I really like @dfeuer 's solution. However there's still room for optimization by way of deforestation:

swap' :: Int -> Int -> [a] -> [a]
swap' first second lst = beginning $ [y] ++ (middle $ [x] ++ end)
  where
    (beginning, (x : r)) = swapHelp first lst
    (middle, (y : end)) = swapHelp (second - first - 1) r

swapHelp :: Int -> [a] -> ([a] -> [a],[a])
swapHelp 0 l     = (    id , l)
swapHelp n (h:t) = ((h:).f , r) where
                   (     f , r) = swapHelp (n-1) t

Answer 2

This is a strange thing to do, but this should work, aside from the off-by-one errors you'll have to fix since I'm writing this on my phone. This version avoids going over the same segments of the list any more times than necessary.

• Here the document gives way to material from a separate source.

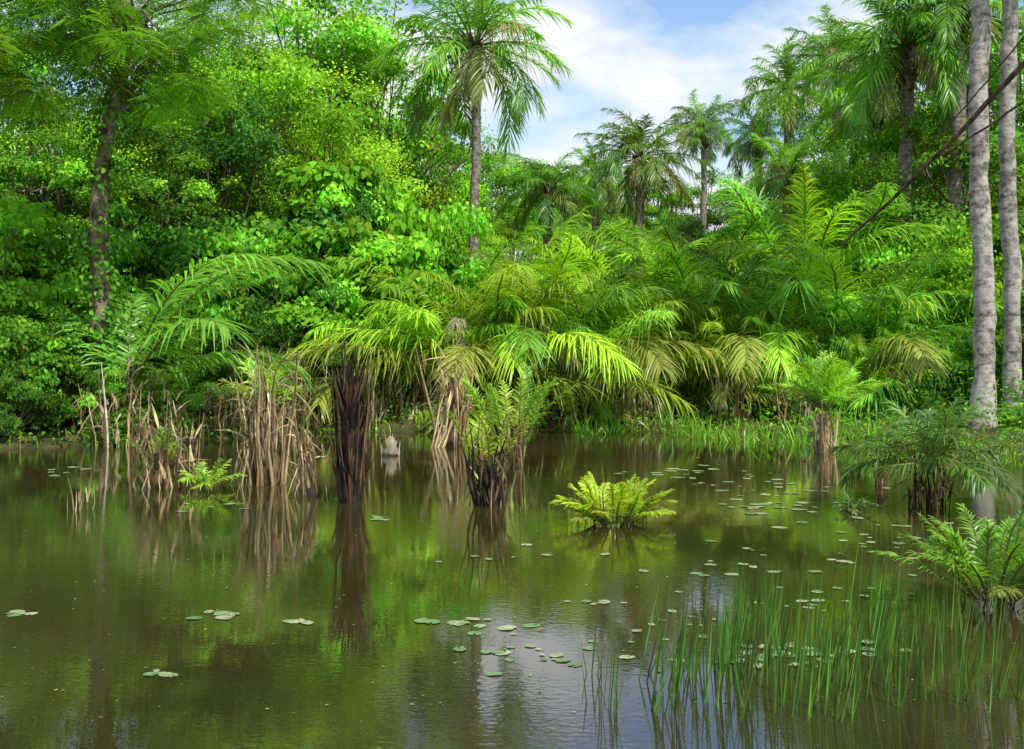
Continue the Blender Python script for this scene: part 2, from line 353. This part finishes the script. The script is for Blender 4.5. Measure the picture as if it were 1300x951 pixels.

swap' :: Int -> Int -> [a] -> [a]
swap' first second lst = beginning ++ [y] ++ middle ++ [x] ++ end
  where
    (beginning, (x : r)) = splitAt first lst
    (middle, (y : end)) = splitAt (second - first - 1) r

swap x y | x == y = id
         | otherwise = swap' (min x y) (max x y)

Answer 3

That's how I solved it:

swapElementsAt :: Int -> Int -> [a] -> [a]
swapElementsAt a b list = list1 ++ [list !! b] ++ list2 ++ [list !! a] ++ list3
    where   list1 = take a list;
            list2 = drop (succ a) (take b list);
            list3 = drop (succ b) list

Here I used the convention that position 0 is the first. My function expects a<=b.

What I like most in my program is the line take a list.

Edit: If you want to get more such cool lines, look at this code:

swapElementsAt :: Int -> Int -> [a] -> [a]
swapElementsAt a another list = list1 ++ [list !! another] ++ list2 ++ [list !! a] ++ list3
    where   list1 = take a list;
            list2 = drop (succ a) (take another list);
            list3 = drop (succ another) list